The Fed's 'beige book' report shows increased activity in most of the nation.

January 14, 2010|By Tom Petruno

The Federal Reserve's new report on U.S. economic activity in December and early January showed more signs of improvement across the nation.

But if you're out of work in the Western states, the Fed's report, released Wednesday, won't provide any solace: Many employers in the region expect to do little if any hiring in 2010, even if sales rise.

The Fed's so-called beige book report was relatively upbeat on the nation's economy as a whole, noting that 10 of the central bank's 12 geographic districts reported "some increased activity or improvement in conditions." The two exceptions -- the Philadelphia and Richmond, Va., districts -- reported "mixed conditions."

The beige book report for October and November had counted eight districts reporting better economic conditions.
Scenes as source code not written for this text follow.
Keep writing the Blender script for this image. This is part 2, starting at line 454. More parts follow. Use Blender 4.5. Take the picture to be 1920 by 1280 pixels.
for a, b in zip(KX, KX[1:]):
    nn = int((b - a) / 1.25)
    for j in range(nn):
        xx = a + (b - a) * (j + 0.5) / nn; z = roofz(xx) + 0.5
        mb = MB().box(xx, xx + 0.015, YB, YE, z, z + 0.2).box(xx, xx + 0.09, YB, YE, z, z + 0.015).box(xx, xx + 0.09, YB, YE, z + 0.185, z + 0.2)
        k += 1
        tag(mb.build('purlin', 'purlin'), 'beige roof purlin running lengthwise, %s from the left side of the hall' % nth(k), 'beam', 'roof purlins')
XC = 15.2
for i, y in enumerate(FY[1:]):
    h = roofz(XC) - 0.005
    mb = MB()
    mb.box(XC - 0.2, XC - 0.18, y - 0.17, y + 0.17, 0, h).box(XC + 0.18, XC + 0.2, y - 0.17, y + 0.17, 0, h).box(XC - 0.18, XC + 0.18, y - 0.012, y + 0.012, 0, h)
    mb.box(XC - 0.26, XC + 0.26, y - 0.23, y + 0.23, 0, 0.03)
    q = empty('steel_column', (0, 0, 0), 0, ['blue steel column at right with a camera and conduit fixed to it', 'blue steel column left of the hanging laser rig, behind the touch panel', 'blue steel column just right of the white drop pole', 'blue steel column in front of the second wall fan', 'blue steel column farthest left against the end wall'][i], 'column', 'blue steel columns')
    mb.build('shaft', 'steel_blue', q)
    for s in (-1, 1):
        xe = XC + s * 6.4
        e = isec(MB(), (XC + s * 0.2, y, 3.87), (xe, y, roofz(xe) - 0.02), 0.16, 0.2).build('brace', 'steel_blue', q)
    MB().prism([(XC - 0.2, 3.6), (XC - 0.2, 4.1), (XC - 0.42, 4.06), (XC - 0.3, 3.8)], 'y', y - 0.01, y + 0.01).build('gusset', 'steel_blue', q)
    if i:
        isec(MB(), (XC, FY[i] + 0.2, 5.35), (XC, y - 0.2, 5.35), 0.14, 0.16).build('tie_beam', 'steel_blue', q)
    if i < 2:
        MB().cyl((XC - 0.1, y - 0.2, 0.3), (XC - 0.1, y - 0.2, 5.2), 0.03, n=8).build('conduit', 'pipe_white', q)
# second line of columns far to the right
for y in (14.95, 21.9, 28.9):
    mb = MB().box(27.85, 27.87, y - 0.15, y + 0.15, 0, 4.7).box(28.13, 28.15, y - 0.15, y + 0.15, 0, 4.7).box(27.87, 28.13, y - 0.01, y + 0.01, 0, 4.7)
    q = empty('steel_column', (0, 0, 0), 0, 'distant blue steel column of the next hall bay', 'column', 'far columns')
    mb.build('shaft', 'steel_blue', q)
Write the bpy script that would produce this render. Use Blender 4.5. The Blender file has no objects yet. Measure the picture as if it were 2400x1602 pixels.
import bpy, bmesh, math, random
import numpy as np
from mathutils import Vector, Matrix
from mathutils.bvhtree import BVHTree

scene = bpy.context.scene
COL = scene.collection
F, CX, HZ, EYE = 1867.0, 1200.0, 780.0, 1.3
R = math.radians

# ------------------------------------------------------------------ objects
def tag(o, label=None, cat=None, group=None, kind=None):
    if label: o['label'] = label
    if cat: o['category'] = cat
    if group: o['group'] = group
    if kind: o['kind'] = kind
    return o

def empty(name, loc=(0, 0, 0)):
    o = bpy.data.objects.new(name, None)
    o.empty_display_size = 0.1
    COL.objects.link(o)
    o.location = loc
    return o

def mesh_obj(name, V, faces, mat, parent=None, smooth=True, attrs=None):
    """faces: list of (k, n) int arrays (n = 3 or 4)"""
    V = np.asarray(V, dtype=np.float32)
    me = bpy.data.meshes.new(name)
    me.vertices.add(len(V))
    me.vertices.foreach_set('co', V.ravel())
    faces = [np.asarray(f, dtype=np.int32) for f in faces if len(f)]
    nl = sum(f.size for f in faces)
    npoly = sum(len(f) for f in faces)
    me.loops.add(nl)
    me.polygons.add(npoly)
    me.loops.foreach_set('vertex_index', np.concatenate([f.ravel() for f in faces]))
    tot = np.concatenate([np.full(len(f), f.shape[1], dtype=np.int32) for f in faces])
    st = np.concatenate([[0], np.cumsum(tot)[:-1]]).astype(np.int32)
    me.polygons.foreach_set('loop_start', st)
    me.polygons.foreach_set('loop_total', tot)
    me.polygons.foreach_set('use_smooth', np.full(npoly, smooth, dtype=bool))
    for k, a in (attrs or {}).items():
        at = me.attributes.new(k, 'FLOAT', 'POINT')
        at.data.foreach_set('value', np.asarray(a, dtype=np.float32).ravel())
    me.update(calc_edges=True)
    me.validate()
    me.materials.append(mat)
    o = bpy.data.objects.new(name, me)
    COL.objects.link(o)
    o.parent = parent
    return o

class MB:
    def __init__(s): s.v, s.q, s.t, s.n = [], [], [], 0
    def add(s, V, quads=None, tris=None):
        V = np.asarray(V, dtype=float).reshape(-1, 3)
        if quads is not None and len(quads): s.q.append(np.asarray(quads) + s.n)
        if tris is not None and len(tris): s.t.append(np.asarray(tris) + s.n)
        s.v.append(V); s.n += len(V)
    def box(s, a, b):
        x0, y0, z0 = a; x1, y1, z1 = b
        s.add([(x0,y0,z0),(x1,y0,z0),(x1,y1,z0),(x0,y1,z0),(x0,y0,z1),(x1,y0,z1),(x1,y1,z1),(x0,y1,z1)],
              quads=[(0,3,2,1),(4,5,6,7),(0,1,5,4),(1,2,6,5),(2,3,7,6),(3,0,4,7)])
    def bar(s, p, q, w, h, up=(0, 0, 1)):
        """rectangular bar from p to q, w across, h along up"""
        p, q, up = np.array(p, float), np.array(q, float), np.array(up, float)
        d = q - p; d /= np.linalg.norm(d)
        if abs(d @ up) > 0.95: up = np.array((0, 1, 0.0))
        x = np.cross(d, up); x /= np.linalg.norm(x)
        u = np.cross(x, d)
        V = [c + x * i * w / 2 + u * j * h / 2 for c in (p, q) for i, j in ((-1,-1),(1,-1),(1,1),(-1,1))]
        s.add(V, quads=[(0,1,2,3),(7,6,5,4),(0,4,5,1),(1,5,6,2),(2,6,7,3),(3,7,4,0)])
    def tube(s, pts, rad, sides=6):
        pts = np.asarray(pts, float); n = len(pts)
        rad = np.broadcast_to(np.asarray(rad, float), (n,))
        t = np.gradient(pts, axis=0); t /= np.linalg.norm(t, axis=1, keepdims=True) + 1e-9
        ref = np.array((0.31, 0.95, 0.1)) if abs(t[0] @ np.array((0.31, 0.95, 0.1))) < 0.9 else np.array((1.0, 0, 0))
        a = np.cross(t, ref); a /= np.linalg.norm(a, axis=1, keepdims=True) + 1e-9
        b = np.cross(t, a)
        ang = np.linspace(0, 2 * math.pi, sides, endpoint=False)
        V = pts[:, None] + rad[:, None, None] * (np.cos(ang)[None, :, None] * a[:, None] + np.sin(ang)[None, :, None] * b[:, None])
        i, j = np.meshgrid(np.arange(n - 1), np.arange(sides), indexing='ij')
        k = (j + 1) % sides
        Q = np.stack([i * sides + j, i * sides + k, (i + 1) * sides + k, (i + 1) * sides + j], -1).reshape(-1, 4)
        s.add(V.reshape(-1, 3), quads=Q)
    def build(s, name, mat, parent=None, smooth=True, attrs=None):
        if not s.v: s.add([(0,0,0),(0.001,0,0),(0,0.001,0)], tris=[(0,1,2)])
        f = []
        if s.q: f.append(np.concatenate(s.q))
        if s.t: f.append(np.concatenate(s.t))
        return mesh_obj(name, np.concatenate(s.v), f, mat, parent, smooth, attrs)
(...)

Some of the highlights from the report's chapter on the Western region, which encompasses California as well as Alaska, Arizona, Hawaii, Idaho, Nevada, Oregon, Utah and Washington:

* "Retail sales improved modestly but remained somewhat weak on net" in the West, the Fed said. "Discount chains and traditional department stores alike reported that holiday season sales were up slightly compared with 2008," but "well below" sales in prior years.

* Upward wage pressure was "largely absent" in the West because of high unemployment.

The report said that most contacts in the region "expect that the pace of productivity improvements achieved in their respective industries over the past year will continue in 2010; they therefore expect hiring to remain subdued for a prolonged period, even if product demand improves."

* Tourism sources indicated that hotel occupancy rates fell in Southern California and Seattle but that visitor volumes rose in Hawaii and Las Vegas.